A new study about the future of wind power is not going to go over well with environmentalists, but it also isn’t likely to change their minds about our dependence on fossil fuels, either.

Chinese researchers, along with a scientist from Purdue University in Indiana, have examined data from more than 1,000 weather stations around the world and have found that wind energy resources are in sharp decline in many places around the globe.

The primary research team from the Chinese Academy of Sciences found that 67 percent of weather stations recorded decreases in wind power potential over the course of 40 years. The team reached its conclusions after examining wind surface speeds from 1979 to 2016, The Daily Caller reported.

“The results show that surface wind speeds were decreasing in the past four decades over most regions in the Northern Hemisphere,” the study’s authors wrote, according to a Greentech Media report on Wednesday.

In North America, about one-third, or 30 percent, of locations have seen a 30-percent drop or more in available wind power. European locations fared even worse, seeing a 40 percent decline in hub-height wind power.

The worst effects, however, were seen in Asia, where nearly 80 percent of sites on that continent saw a 30 percent fall-off in wind.
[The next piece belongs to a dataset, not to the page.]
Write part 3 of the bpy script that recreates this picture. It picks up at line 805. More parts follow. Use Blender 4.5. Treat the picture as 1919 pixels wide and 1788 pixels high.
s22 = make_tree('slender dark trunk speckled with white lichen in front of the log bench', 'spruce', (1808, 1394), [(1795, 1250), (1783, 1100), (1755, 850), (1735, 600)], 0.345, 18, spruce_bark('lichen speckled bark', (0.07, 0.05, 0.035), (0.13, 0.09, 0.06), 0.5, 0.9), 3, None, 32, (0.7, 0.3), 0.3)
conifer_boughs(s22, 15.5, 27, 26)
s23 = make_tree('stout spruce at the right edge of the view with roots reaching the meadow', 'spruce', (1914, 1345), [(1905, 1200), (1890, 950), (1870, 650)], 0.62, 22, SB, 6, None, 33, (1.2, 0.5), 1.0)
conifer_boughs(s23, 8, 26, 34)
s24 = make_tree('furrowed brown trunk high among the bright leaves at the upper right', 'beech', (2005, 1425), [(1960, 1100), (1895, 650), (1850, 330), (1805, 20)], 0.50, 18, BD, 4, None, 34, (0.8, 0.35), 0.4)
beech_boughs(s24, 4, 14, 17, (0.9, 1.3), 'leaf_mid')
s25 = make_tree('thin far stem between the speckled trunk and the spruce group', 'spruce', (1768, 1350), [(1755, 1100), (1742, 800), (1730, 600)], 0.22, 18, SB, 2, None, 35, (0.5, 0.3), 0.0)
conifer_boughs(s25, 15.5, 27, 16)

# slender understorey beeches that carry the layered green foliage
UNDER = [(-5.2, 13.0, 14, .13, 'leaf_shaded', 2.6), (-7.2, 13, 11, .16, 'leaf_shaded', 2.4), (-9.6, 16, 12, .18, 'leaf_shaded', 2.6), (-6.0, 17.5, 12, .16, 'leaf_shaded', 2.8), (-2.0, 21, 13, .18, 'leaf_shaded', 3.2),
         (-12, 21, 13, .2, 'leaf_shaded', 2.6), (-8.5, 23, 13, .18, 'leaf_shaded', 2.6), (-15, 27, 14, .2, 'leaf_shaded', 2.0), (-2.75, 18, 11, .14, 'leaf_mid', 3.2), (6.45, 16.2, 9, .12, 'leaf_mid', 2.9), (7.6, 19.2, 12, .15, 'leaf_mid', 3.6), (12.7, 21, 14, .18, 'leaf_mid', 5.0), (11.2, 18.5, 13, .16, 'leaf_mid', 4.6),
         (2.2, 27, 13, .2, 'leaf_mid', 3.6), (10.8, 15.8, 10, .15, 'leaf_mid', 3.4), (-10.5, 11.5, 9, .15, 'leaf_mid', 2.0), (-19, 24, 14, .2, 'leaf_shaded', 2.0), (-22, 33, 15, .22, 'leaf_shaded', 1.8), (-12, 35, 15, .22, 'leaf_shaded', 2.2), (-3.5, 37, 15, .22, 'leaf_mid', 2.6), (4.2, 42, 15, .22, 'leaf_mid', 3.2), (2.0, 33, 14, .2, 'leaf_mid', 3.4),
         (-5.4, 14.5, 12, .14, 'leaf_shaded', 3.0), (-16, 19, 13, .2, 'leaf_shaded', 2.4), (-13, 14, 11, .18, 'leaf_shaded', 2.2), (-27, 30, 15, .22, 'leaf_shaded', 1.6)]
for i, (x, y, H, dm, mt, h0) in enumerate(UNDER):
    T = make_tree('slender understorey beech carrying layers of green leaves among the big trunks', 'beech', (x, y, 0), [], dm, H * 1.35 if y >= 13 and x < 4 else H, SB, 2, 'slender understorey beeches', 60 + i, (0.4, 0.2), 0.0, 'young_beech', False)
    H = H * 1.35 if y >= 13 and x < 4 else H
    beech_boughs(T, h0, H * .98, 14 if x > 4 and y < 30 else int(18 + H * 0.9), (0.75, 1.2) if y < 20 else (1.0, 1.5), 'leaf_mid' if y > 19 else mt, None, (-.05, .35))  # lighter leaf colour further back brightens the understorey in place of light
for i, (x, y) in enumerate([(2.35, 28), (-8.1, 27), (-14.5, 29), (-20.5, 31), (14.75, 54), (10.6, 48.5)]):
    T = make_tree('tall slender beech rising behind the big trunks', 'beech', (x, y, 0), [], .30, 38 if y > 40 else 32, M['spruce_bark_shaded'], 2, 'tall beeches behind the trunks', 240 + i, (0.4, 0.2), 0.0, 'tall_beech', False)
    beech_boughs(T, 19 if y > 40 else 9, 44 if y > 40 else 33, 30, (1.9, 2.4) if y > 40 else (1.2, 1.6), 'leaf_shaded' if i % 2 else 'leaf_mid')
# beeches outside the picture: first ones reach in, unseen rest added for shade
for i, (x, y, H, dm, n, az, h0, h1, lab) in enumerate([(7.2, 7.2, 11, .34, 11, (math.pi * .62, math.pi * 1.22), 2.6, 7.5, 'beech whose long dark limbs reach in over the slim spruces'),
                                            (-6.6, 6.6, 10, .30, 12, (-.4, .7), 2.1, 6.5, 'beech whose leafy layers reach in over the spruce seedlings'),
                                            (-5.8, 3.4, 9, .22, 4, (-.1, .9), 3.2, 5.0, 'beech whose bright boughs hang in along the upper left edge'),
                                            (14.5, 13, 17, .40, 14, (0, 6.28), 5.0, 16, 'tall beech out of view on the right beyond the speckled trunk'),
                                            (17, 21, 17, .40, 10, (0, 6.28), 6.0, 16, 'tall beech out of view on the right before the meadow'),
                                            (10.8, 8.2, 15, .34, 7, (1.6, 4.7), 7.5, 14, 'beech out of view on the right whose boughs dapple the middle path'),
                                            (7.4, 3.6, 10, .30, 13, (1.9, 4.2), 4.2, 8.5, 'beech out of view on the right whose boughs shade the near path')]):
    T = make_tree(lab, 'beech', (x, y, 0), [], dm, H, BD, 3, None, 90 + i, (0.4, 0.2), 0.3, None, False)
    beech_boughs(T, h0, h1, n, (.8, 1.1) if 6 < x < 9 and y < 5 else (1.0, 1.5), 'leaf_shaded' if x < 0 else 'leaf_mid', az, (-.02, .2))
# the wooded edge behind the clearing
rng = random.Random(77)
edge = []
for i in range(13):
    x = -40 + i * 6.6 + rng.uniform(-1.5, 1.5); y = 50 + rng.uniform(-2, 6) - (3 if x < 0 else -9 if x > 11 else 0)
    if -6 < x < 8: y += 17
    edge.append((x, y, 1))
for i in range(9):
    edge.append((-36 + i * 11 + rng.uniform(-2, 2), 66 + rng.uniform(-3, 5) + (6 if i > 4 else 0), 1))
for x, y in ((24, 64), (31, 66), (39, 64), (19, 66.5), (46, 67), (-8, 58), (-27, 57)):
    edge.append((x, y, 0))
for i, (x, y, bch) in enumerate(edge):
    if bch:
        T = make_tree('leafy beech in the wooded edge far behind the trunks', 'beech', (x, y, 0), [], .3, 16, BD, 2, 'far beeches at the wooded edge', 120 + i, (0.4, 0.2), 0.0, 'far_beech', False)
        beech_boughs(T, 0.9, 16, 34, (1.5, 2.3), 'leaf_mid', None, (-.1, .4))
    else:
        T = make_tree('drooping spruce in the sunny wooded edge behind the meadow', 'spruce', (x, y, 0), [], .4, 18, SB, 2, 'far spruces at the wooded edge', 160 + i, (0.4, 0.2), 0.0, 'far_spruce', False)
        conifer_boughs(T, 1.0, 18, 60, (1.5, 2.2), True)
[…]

Researchers are doing follow-up analyses to try to find out why surface wind speeds have slowed. One researcher, Dr. Gang Huang, theorized that the growth and expansion of large cities may be having some effect, but he stressed that is just a theory.

The Daily Caller noted further:

Another cause could be the expansion of wind energy technology itself. A study published in November found that wind farms upwind from other turbines reduced their electricity generation. This “wake effect,” the study found, reduces wind speed and affects turbines downwind from their direction. The research team from the Chinese Academy of Sciences did find that the most dramatic decreases in wind power in China tended to occur “where a number of gigantic commercial wind farms were built.”

Nevertheless, wind energy continues to grow in the U.S. The Trump administration’s Interior Department recently announced a $405 million offshore wind auction that was far larger than previous amounts.

“To anyone who doubted that our ambitious vision for energy dominance would not include renewables, today we put that rumor to rest,” Interior Secretary Ryan Zinke, who is resigning in a few days, said earlier this month.

“With bold leadership, faster, streamlined environmental reviews, and a lot of hard work with our states and fishermen, we’ve given the wind industry the confidence to think and bid big,” he added.

Then again, as The Wall Street Journal notes, Zinke is also leaving the agency with a gift for the fossil fuel industry: “The Bureau of Land Management last week took a major step to open up a corner of Alaska’s Arctic National Wildlife Refuge to oil and gas drilling.”